54 Dhaka-Middle East Flights Cancelled Amid Regional Crisis, Passengers Stranded at Airport
At least 54 flights from Dhaka's Hazrat Shahjalal International Airport to Middle Eastern destinations have been cancelled following Gulf airspace disruptions caused by the ongoing US-Israel-Iran military conflict, leaving hundreds of passengers — many of them migrant workers — stranded with little support.
At least 54 flights scheduled to depart Dhaka's Hazrat Shahjalal International Airport for destinations across the Middle East have been cancelled, airport authorities confirmed Sunday, as the rapidly escalating military conflict between the United States, Israel, and Iran continues to force sweeping disruptions across regional aviation networks.
The cancellations, which affected routes to the UAE, Saudi Arabia, Kuwait, Qatar, Bahrain, and Oman, left hundreds of passengers stranded inside the airport's departure terminals — many of whom had arrived hours earlier without any prior notification from their carriers. A small number of flights are expected to depart in the afternoon, though schedules remain subject to change with little warning.
The scenes at Shahjalal Airport on Sunday morning reflected a wider reality playing out across South Asian aviation hubs, as airlines operating in Middle Eastern airspace recalibrate their operations in real time against a conflict whose geographic boundaries are still shifting.
Why Middle East airspace is under pressure
The flight cancellations are a direct downstream consequence of the military situation now unfolding across the region. Following US and Israeli strikes on Iranian territory — which targeted sites including the Natanz nuclear facility and command infrastructure — Iran's Civil Aviation Organisation issued advisories affecting airspace over Iranian territory. Subsequently, several Gulf states raised their own airspace alert levels as a precautionary measure.
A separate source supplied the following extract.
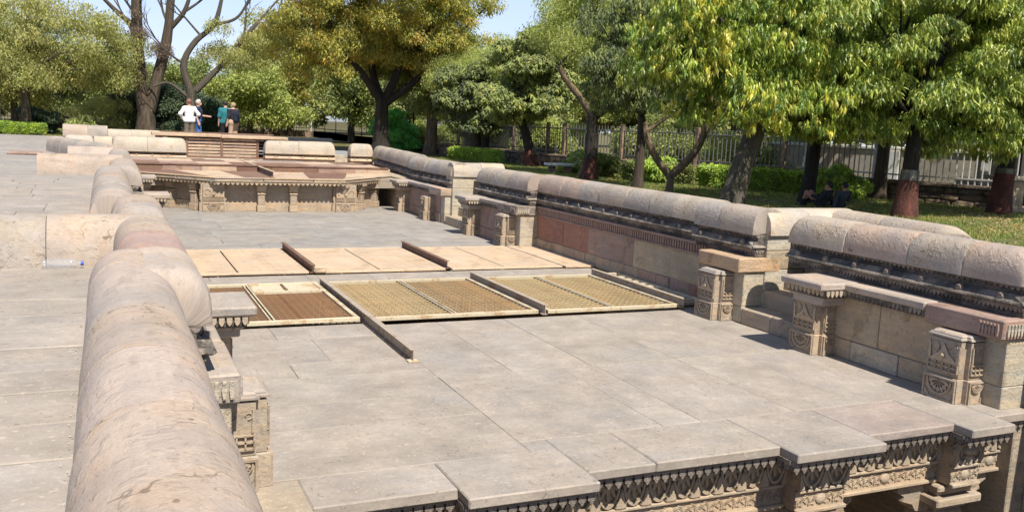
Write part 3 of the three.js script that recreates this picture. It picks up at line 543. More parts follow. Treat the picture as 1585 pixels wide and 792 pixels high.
// parapets
function parapet(s, P, n, label, o = {}) {
  const g = thing('parapet_wall', label, 'parapet wall', [(P[0][0] + P[1][0]) / 2, o.foot ?? 0, (P[0][1] + P[1][1]) / 2], o.group);
  const F = frame(P[0], P[1], n);
  copingRun(F, g, 0, F.len, o);
  if (o.mould !== false) mouldings(F, g, .002, F.len - .002, o.crust ?? M.crust, o.y0, o.ends, P[0], n);
  else if (o.body) { let t = 0; while (t < F.len - .01) { const w = Math.min(F.len - t, rr(.5, .9)); for (const [y0, y1] of o.body) part('wall_stone', lblock(F, t + .002, t + w - .002, y0 + .002, y1 - .002, rr(0, .004), .38, .006, .003), pick(o.bodyMats ?? M.ashlar), g); t += w; } }
  return [g, F];
}
for (const [s, side] of [[1, 'right'], [-1, 'left']]) {
  const n = [-s, 0], w = s > 0, mats = w ? M.copingWeathered : M.coping;
  const bayX = X(s, 3.285), opX = X(s, 3.49);
  parapet(s, [[bayX, 5.05], [bayX, 7.95]], n, w ? 'nearest parapet on the right with rounded coping over two dark toothed mouldings' : 'pinkish rounded parapet behind the nearest coping, its rounded end towards the viewer', { end0: 'round', end1: 'round', mats, chips: .018, pw: 3, ends: 1, lens: w ? [.5, .85] : [.8, 1.2], special: w ? {} : { 1: M.copingPink } });
  parapet(s, [[bayX, 8.55], [bayX, 9.75]], n, w ? 'short parapet over the orange slab, its flat end lit by the sun' : 'short rounded parapet on the left just past the first cross wall', { end0: w ? 'flat' : 'round', mats, pw: 3, ends: 1, lens: [.5, .7] });
  const [wb, FB] = parapet(s, [[opX, 9.75], [opX, 14.95]], n, w ? 'long parapet wall with red, pink and yellow panels above the gratings' : 'long straight parapet on the left between the two cross walls', { mats: w ? M.copingWeathered : M.coping, chips: .018, lens: [.5, .85], foot: -1 });
  { // the wall under it: a band of small balusters, big panels, plinth stones
    const G = benchFrame(s, 9.32, 14.95, 3.485);
    const N = Math.round(G.len / .062), bal = []; for (let i = 0; i < N; i++) bal.push(lblock(G, (i + .2) * G.len / N, (i + .75) * G.len / N, -.355, -.245, -.012, .03, .004));
    part('baluster_band', bal, M.pink[1], wb, 'stuff');
    part('frieze_stone', lblock(G, 0, G.len, -.36, -.245, .02, .3, .003), M.brown[1], wb);
    for (const [y0, y1] of [[-.244, -.206], [-.385, -.357]]) part('fillet', lblock(G, 0, G.len, y0, y1, -.022, .3, .006), M.pink[1], wb);
    const panels = [[.0, .55, M.ochre[1]], [.55, 1.25, M.ochre[0]], [1.25, 2.25, M.ochre[2]], [2.25, 3.65, M.pink[0]], [3.65, 4.55, M.red[1]], [4.55, 5.6, M.red[0]]];
    for (const [a, b, m] of panels) part('wall_panel', lblock(G, a + .003, b - .003, -.80, -.386, rr(0, .006), .3, .005, .002), m, wb);
    let t = 0, k = 0; while (t < G.len - .02) { const q = Math.min(G.len - t, rr(.28, .5)); part('plinth_stone', lblock(G, t + .003, t + q - .003, -1, -.803, -.01 + rr(0, .01), .3, .008, .003), k < 2 ? M.red[1] : k < 5 ? M.pink[0] : pick(M.carved), wb); t += q; k++; }
  }
  parapet(s, [[bayX, 14.90], [bayX, 17.45]], n, w ? 'middle parapet on the right with closely ribbed coping stones' : 'curved end of the middle parapet on the left', { end0: w ? 'flat' : 'round', end1: 'round', mats, pw: 2.8, ends: 1, lens: [.3, .5] });
  parapet(s, [[bayX, 18.95], [bayX, 22.1]], n, w ? 'parapet on the right beside the sloping eave' : 'parapet on the left beside the sloping eave, behind the second cross wall', { end0: 'flat', mats, lens: [.5, .9] });
  const fx = w ? 7.95 : -1.05, fd = w ? 28.7 : 28.0, fX = X(s, 3.40);
  parapet(s, [[fX, 22.1], [fx, fd]], n, w ? 'slanting far parapet on the right running on behind the eave' : 'slanting far parapet on the left running on behind the eave', { mats, top: .42, lens: [.7, 1.1] });
  // far end: the parapet turns across the well
  const jog = w ? [[7.95, 7.2, 28.8], [6.80, 4.58, 29.2]] : [[-1.05, -.28, 28.0], [.19, 2.16, 28.0]];
  jog.forEach(([a, b, d], i) => parapet(s, [[a, d], [b, d]], [0, -1], (w ? ['far parapet piece across the well at its right end', 'far parapet facing the viewer right of the slatted cover'] : ['far parapet piece across the well at its left end', 'far parapet facing the viewer left of the slatted cover'])[i], { end0: 'round', end1: 'round', mats: M.copingPale, crust: [M.peach[0], M.pink[0], M.peach[1]], lens: [.7, 1.2], top: .46 }));
  const cx = w ? [6.80, 7.2, 29.5] : [-.28, .19, 28.5];
  parapet(s, [[cx[0], cx[2]], [cx[1], cx[2]]], [0, -1], w ? 'plain recessed piece of the far parapet on the right' : 'plain recessed piece of the far parapet on the left', { mould: false, body: [[-.2, .05]], mats: M.copingPale, top: .43 });
}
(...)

Airlines operating long-haul routes through the Gulf corridor routinely pass through or near Iranian-controlled airspace. With that corridor now carrying elevated risk — both from active military operations and from unpredictable Iranian air defense responses — carriers have begun rerouting, delaying, or cancelling services rather than assume liability for flights through contested zones.
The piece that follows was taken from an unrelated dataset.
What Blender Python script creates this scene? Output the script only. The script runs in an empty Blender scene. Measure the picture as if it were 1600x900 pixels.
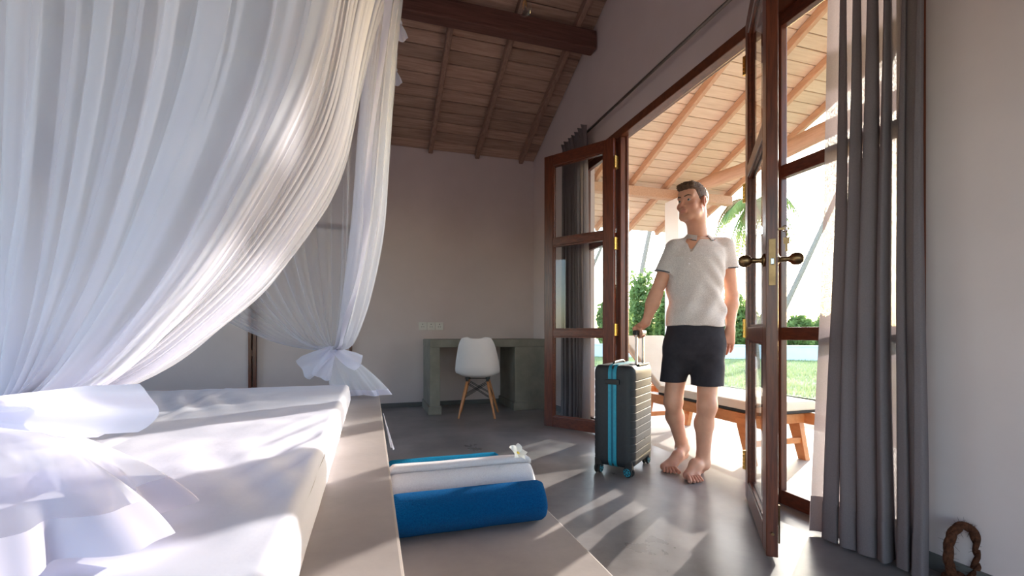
import bpy, bmesh, math, random
import numpy as np
from mathutils import Vector, Matrix, noise as mnoise

random.seed(7)
rng = np.random.default_rng(7)
scene = bpy.context.scene
col = scene.collection

# ------------------------------------------------------------------ camera
F_PX, HORIZON, CAM_H, YAW = 711.0, 519.0, 0.88, math.radians(17.27)
SA, CA = math.sin(YAW), math.cos(YAW)
cam_data = bpy.data.cameras.new('camera')
cam_data.sensor_fit = 'HORIZONTAL'
cam_data.sensor_width = 36.0
cam_data.lens = 36.0 * F_PX / 1600.0
cam_data.shift_y = (HORIZON - 450.0) / 1600.0
cam_data.clip_start = 0.02
cam_data.clip_end = 500
camera = bpy.data.objects.new('camera', cam_data)
col.objects.link(camera)
camera.location = (0, 0, CAM_H)
camera.rotation_euler = (math.pi / 2, 0, -YAW)
scene.camera = camera

# ------------------------------------------------------------------ sky, sun, exposure
SUN_DIR = Vector((1.0, 0.63, 0.364)).normalized()      # towards the sun
world = bpy.data.worlds.new('sky')
scene.world = world
world.use_nodes = True
wn, wl = world.node_tree.nodes, world.node_tree.links
wn.clear()
sky = wn.new('ShaderNodeTexSky')
sky.sky_type = 'NISHITA'
sky.sun_disc = False
sky.sun_elevation = math.asin(SUN_DIR.z)
sky.sun_rotation = math.atan2(SUN_DIR.x, SUN_DIR.y)
sky.air_density = 1.0
sky.dust_density = 1.0
sky.ozone_density = 1.2
bg = wn.new('ShaderNodeBackground')
bg.inputs['Strength'].default_value = 0.82
wo = wn.new('ShaderNodeOutputWorld')
wl.new(sky.outputs[0], bg.inputs[0])
wl.new(bg.outputs[0], wo.inputs[0])

sun_data = bpy.data.lights.new('sun', 'SUN')
sun_data.energy = 5.8
sun_data.color = (1.0, 0.93, 0.85)
sun_data.angle = math.radians(0.7)
sun = bpy.data.objects.new('sun', sun_data)
col.objects.link(sun)
sun.rotation_euler = SUN_DIR.to_track_quat('Z', 'Y').to_euler()
sun.location = (20, 16, 8)

vs = scene.view_settings
vs.view_transform = 'Standard'
vs.look = 'None'
vs.exposure = 0.45
vs.gamma = 1.0
vs.use_curve_mapping = False
scene.cycles.max_bounces = 8
scene.cycles.diffuse_bounces = 6
scene.cycles.transparent_max_bounces = 24
scene.cycles.sample_clamp_indirect = 6.0
scene.cycles.caustics_reflective = False
scene.cycles.caustics_refractive = False

# ------------------------------------------------------------------ measuring helper: a photo pixel at a depth -> a place in the room
def at(px, py, d):
    u = (px - 800.0) / F_PX * d
    return Vector((u * CA + d * SA, d * CA - u * SA, CAM_H - (py - HORIZON) * d / F_PX))

# ------------------------------------------------------------------ material helpers
def new_mat(name):
    m = bpy.data.materials.new(name)
    m.use_nodes = True
    nt = m.node_tree
    nt.nodes.clear()
    out = nt.nodes.new('ShaderNodeOutputMaterial')
    return m, nt, out

def srgb(r, g, b):
    def f(c):
        c /= 255.0
        return c / 12.92 if c <= 0.04045 else ((c + 0.055) / 1.055) ** 2.4
    return (f(r), f(g), f(b), 1.0)

def pbr(name, c1, c2=None, rough=0.6, scale=6.0, stretch=(1, 1, 1), bump=0.0, bscale=60.0, detail=6.0,
        rand=0.0, metal=0.0, spec=0.5, rough2=None, sheen=0.0, coord='Object', contrast=(0.3, 0.7), transl=0.0, coat=0.0):
    m, nt, out = new_mat(name)
    N, L = nt.nodes, nt.links
    p = N.new('ShaderNodeBsdfPrincipled')
    p.inputs['Roughness'].default_value = rough
    p.inputs['Metallic'].default_value = metal
    p.inputs['Specular IOR Level'].default_value = spec
    if sheen:
        p.inputs['Sheen Weight'].default_value = sheen
        p.inputs['Sheen Roughness'].default_value = 0.5
    if coat:
        p.inputs['Coat Weight'].default_value = coat
        p.inputs['Coat Roughness'].default_value = 0.15
    tc = N.new('ShaderNodeTexCoord')
    mp = N.new('ShaderNodeMapping')
    mp.inputs['Scale'].default_value = stretch
    L.new(tc.outputs[coord], mp.inputs['Vector'])
    vec = mp.outputs[0]
    if rand:
        oi = N.new('ShaderNodeObjectInfo')
        ad = N.new('ShaderNodeVectorMath')
        ad.operation = 'ADD'
        ml = N.new('ShaderNodeVectorMath')
        ml.operation = 'SCALE'
        ml.inputs[0].default_value = (13.7, 7.1, 29.3)
        L.new(oi.outputs['Random'], ml.inputs['Scale'])
        L.new(vec, ad.inputs[0])
        L.new(ml.outputs[0], ad.inputs[1])
        vec = ad.outputs[0]
    nz = N.new('ShaderNodeTexNoise')
    nz.inputs['Scale'].default_value = scale
    nz.inputs['Detail'].default_value = detail
    nz.inputs['Roughness'].default_value = 0.6
    L.new(vec, nz.inputs['Vector'])
    if c2 is None:
        c2 = c1
    rp = N.new('ShaderNodeValToRGB')
    rp.color_ramp.elements[0].position = contrast[0]
    rp.color_ramp.elements[1].position = contrast[1]
    rp.color_ramp.elements[0].color = c1
    rp.color_ramp.elements[1].color = c2
    L.new(nz.outputs[0], rp.inputs[0])
    colr = rp.outputs[0]
    if rand:
        hs = N.new('ShaderNodeHueSaturation')
        mr = N.new('ShaderNodeMapRange')
        mr.inputs['To Min'].default_value = 1.0 - rand
        mr.inputs['To Max'].default_value = 1.0 + rand
        L.new(oi.outputs['Random'], mr.inputs['Value'])
        L.new(mr.outputs[0], hs.inputs['Value'])
        L.new(colr, hs.inputs['Color'])
        colr = hs.outputs[0]
    L.new(colr, p.inputs['Base Color'])
    if rough2 is not None:
        mr2 = N.new('ShaderNodeMapRange')
        mr2.inputs['To Min'].default_value = rough
        mr2.inputs['To Max'].default_value = rough2
        L.new(nz.outputs[0], mr2.inputs['Value'])
        L.new(mr2.outputs[0], p.inputs['Roughness'])
    if bump:
        nb = N.new('ShaderNodeTexNoise')
        nb.inputs['Scale'].default_value = bscale
        nb.inputs['Detail'].default_value = 4.0
        L.new(vec, nb.inputs['Vector'])
        bp = N.new('ShaderNodeBump')
        bp.inputs['Strength'].default_value = bump
        bp.inputs['Distance'].default_value = 0.01
        L.new(nb.outputs[0], bp.inputs['Height'])
        L.new(bp.outputs[0], p.inputs['Normal'])
    surf = p.outputs[0]
    if transl:
        t = N.new('ShaderNodeBsdfTranslucent')
        L.new(colr, t.inputs['Color'])
        mx = N.new('ShaderNodeMixShader')
        mx.inputs[0].default_value = transl
        L.new(p.outputs[0], mx.inputs[1])
        L.new(t.outputs[0], mx.inputs[2])
        surf = mx.outputs[0]
    L.new(surf, out.inputs[0])
    return m

def cloth_mat(name, color, transparent=0.0, transl=0.4, weave=0.0, wscale=300.0):
    m, nt, out = new_mat(name)
    N, L = nt.nodes, nt.links
    d = N.new('ShaderNodeBsdfDiffuse')
    d.inputs[0].default_value = color
    t = N.new('ShaderNodeBsdfTranslucent')
    t.inputs[0].default_value = color
    mx = N.new('ShaderNodeMixShader')
    mx.inputs[0].default_value = transl
    L.new(d.outputs[0], mx.inputs[1])
    L.new(t.outputs[0], mx.inputs[2])
    last = mx.outputs[0]
    if transparent:
        tr = N.new('ShaderNodeBsdfTransparent')
        m2 = N.new('ShaderNodeMixShader')
        m2.inputs[0].default_value = transparent
        if weave:
            tc = N.new('ShaderNodeTexCoord')
            nz = N.new('ShaderNodeTexNoise')
            nz.inputs['Scale'].default_value = wscale
            nz.inputs['Detail'].default_value = 2.0
            L.new(tc.outputs['Object'], nz.inputs['Vector'])
            mr = N.new('ShaderNodeMapRange')
            mr.inputs['From Min'].default_value = 0.3
            mr.inputs['From Max'].default_value = 0.7
            mr.inputs['To Min'].default_value = transparent - weave
            mr.inputs['To Max'].default_value = transparent + weave
            L.new(nz.outputs[0], mr.inputs['Value'])
            L.new(mr.outputs[0], m2.inputs[0])
        L.new(last, m2.inputs[1])
        L.new(tr.outputs[0], m2.inputs[2])
        last = m2.outputs[0]
    L.new(last, out.inputs[0])
    return m

def glass_mat(name, tint=(0.97, 0.985, 0.98, 1), ior=1.45):
    m, nt, out = new_mat(name)
    N, L = nt.nodes, nt.links
    tr = N.new('ShaderNodeBsdfTransparent')
    tr.inputs[0].default_value = tint
    gl = N.new('ShaderNodeBsdfGlossy')
    gl.inputs['Roughness'].default_value = 0.01
    fr = N.new('ShaderNodeFresnel')
    fr.inputs['IOR'].default_value = ior
    geo = N.new('ShaderNodeNewGeometry')
    inv = N.new('ShaderNodeMath'); inv.operation = 'SUBTRACT'; inv.inputs[0].default_value = 1.0
    L.new(geo.outputs['Backfacing'], inv.inputs[1])
    fm = N.new('ShaderNodeMath'); fm.operation = 'MULTIPLY'      # reflect at the entry face only
    L.new(fr.outputs[0], fm.inputs[0]); L.new(inv.outputs[0], fm.inputs[1])
    mx = N.new('ShaderNodeMixShader')
    L.new(fm.outputs[0], mx.inputs[0])
    L.new(tr.outputs[0], mx.inputs[1])
    L.new(gl.outputs[0], mx.inputs[2])
    L.new(mx.outputs[0], out.inputs[0])
    return m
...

The situation is not unique to Bangladesh. Flights from India, Pakistan, Sri Lanka, and the Philippines — all countries with large labor migrant populations in the Gulf — are reporting similar disruptions. But the impact in Bangladesh carries particular economic weight. An estimated 2.5 million Bangladeshi workers are employed across the Gulf states, many of them on time-sensitive work visas and employment contracts with limited flexibility for delayed return.